Speaking on the company’s earnings call, CEO Bob Chapek described Disney+ as “a great price-value relationship” and said that there’s “no better way to do it than powerhouse franchises cranking out regular new releases on a monthly basis.”

Bob Chapek

Star power

Chapek also spoke about Star, the major expansion to Disney+ in international markets which will incorporate a significant amount of content from its more adult-oriented studios and networks like ABC and 21st Century Fox.

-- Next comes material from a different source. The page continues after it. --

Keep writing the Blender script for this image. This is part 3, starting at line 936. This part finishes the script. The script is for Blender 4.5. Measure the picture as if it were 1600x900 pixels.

He said that Star “will offer thousands of hours of movies and television from the company’s multiple studios” and be integrated into Disney+ as “a distinct sixth brand tile.”

This is also the first quarter in Disney’s reporting since its October 2020 restructuring that sees DTC, linear networks, content sales/licensing (which includes theatrical, home entertainment and third-party TV and SVOD distribution) feed into a single media and entertainment distribution. This model, which Disney previously said would allow it to be more responsive to consumer demands, will allow the company to offset potential box office slip-ups with the ongoing streaming success.

Overall, Disney’s quarterly revenue sat at US$16.25bn, down from US$20.88bn a year earlier but above analysts’ estimates of US$15.93bn.

The CEO surmised the quarter: “While these remain challenging times, we are more confident than ever that we will emerge from this crisis in a strong position. We’re proud of all that we’ve accomplished, especially as it relates to our top priority our DTC business and we believe that the strategic actions we’re taking to transform our company will enable us to enhance the consumer and guest experience, grow and expand our businesses and increase shareholder value.”